The ACLU on Friday filed in federal court its intention to take the case to the 10th U.S. District Court of Appeals. The ACLU is challenging the constitutionality of the deal by which the city relinquished its easement on the street block adjacent to the church's temple in exchange for church-owned land elsewhere in the city.

The lawsuit, Utah Gospel Mission vs. Salt Lake City Corp., was filed last August. Early this month, U.S. District Judge Dale Kimball dismissed the lawsuit, a development that ACLU of Utah's executive director Dani Eyer said was expected.

In a statement, Eyer said Kimball focused on private property law without giving full consideration to First Amendment free-speech and religion provisions at the core of its challenge to the land swap.
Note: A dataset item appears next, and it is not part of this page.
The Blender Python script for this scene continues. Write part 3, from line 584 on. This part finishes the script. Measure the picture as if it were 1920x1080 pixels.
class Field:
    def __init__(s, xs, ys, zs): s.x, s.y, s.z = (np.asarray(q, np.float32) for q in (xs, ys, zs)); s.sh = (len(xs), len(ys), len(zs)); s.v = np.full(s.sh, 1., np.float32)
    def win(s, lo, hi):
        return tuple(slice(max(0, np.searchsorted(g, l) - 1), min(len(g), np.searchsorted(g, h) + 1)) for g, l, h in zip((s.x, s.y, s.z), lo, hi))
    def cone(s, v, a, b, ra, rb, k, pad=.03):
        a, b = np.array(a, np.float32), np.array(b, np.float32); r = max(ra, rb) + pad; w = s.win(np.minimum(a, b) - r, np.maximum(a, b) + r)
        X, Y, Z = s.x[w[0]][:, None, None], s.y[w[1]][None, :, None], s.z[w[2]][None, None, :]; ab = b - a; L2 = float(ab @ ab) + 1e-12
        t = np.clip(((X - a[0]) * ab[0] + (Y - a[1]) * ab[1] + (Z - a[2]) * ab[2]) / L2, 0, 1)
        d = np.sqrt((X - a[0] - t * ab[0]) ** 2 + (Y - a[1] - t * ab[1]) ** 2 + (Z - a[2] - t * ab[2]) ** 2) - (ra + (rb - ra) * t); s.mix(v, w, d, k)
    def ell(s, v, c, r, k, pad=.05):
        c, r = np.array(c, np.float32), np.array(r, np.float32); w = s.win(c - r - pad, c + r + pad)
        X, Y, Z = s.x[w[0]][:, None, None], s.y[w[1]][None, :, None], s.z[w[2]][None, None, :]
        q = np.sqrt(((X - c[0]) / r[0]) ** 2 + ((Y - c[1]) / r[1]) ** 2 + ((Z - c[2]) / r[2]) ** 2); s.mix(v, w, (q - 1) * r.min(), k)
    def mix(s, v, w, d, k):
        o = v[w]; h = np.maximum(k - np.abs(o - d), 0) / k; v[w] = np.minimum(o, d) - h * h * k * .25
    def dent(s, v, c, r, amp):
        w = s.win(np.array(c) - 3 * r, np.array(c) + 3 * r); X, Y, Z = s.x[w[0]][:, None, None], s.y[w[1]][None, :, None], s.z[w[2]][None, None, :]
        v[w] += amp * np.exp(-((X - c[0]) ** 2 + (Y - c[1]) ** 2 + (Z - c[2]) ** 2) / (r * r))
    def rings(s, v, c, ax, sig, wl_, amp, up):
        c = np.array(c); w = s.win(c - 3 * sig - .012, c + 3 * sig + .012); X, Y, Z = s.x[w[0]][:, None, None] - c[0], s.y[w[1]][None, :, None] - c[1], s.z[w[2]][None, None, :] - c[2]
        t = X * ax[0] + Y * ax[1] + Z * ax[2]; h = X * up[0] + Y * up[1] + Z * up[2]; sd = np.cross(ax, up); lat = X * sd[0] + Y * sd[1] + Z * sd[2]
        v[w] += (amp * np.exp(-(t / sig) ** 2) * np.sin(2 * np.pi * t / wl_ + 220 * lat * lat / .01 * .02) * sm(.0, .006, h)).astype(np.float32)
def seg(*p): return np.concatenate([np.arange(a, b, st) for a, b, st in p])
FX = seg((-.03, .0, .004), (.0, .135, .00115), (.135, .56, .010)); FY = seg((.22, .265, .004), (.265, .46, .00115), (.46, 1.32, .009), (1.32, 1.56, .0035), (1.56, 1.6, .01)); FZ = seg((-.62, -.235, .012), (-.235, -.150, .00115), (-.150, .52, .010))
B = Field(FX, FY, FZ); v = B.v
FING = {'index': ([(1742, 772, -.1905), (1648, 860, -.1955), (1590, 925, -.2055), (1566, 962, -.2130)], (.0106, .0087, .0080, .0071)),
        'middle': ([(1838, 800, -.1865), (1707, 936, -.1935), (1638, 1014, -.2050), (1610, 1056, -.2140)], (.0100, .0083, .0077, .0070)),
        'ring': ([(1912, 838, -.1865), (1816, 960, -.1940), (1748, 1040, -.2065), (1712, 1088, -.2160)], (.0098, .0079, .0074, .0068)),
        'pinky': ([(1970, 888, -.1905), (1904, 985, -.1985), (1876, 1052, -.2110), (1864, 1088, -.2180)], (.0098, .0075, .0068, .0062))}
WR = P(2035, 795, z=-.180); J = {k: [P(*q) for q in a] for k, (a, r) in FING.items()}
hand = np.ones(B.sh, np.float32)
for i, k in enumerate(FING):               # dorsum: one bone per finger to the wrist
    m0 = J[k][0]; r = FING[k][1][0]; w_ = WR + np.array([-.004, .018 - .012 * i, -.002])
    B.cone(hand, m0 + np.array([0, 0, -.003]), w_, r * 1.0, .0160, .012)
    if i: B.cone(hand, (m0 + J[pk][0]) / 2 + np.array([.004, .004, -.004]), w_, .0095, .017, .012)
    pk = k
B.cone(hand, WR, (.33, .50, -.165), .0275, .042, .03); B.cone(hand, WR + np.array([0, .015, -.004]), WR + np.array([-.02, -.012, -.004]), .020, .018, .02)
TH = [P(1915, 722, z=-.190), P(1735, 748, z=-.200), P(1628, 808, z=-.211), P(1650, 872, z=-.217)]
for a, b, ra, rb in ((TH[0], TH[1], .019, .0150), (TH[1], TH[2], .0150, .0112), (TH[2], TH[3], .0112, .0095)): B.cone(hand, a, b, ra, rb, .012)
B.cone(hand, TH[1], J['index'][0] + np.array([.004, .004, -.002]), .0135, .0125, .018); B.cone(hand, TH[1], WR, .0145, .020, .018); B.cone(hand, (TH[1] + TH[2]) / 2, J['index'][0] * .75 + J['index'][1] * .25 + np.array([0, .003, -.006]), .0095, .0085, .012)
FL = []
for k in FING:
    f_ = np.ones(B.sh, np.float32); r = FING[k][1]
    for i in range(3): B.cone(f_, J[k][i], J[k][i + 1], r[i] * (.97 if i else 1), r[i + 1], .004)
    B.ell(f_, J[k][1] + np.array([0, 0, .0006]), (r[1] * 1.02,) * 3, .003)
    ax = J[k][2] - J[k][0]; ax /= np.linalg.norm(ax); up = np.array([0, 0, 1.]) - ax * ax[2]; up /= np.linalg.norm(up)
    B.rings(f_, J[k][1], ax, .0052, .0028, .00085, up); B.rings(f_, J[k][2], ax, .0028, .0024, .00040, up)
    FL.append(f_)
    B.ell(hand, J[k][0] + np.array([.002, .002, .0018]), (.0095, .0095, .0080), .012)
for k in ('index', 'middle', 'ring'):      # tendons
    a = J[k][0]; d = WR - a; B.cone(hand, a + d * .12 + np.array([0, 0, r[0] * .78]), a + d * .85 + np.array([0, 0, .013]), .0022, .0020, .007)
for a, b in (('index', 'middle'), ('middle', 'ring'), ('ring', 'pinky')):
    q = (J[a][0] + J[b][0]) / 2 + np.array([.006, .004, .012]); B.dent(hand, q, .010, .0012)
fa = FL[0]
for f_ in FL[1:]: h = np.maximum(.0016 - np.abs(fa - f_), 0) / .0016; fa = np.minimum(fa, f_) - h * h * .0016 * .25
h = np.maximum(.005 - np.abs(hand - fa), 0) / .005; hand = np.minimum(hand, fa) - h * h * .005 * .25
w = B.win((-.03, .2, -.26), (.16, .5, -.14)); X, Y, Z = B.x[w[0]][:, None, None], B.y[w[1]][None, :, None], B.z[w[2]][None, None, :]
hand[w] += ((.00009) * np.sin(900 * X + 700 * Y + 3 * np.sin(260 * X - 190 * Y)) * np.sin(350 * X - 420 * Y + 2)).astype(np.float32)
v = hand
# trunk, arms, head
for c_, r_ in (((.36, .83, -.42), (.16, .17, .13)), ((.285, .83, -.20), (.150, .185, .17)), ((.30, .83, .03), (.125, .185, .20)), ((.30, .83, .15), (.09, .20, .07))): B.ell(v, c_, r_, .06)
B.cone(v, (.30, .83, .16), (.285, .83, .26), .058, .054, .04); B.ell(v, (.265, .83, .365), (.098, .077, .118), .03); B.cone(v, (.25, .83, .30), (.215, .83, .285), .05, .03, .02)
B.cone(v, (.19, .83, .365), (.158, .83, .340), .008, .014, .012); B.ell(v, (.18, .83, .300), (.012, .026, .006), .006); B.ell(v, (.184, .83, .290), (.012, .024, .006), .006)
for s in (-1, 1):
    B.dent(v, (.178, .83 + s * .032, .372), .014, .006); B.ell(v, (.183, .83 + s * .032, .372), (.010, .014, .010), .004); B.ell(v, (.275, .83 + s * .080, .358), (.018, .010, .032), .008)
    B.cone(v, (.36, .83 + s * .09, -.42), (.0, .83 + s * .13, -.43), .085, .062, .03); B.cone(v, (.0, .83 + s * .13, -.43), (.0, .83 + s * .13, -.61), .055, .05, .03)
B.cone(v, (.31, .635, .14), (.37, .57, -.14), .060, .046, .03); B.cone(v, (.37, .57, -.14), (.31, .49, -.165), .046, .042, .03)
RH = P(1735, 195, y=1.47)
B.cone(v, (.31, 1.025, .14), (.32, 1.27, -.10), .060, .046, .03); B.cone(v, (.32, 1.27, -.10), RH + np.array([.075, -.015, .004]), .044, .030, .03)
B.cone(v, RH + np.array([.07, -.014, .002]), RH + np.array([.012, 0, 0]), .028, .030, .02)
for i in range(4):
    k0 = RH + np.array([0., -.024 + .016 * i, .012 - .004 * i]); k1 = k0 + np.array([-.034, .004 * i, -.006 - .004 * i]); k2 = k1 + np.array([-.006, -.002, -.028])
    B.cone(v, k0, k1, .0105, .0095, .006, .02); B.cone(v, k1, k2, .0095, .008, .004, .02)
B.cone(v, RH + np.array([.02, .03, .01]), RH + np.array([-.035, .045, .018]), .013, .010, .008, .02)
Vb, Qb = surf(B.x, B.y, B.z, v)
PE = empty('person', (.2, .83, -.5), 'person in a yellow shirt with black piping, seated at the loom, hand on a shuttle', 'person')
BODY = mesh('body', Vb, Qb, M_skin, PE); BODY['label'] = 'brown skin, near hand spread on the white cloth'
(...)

The Church of Jesus Christ of Latter-day Saints purchased the block in 1999 for $8.1 million. The original agreement had provided for the public easement but the church was to have had control over speech and behavior.

The 10th Circuit in October 2002 ruled the city could not give up the public's speech rights on public easement. The court also said the easement could be relinquished, but didn't elaborate.

In a deal reached last summer, the city gave up the public easement in exchange for four acres in a west Salt Lake City neighborhood and more than $4 million in church and private donations to build a community center.

The ACLU sued on behalf of the Utah Gospel Mission, the First Unitarian Church of Salt Lake City, a pro-nuclear disarmament group, the Utah chapter of the National Organization for Women and two individuals, one of whom has dropped out.

The ACLU contended the agreement unconstitutionally restricted free speech rights and effectively endorsed the church, a violation of the First Amendment. The organization further claimed that the city gave in to the church rather than guarantee civil rights across the former public thoroughfare.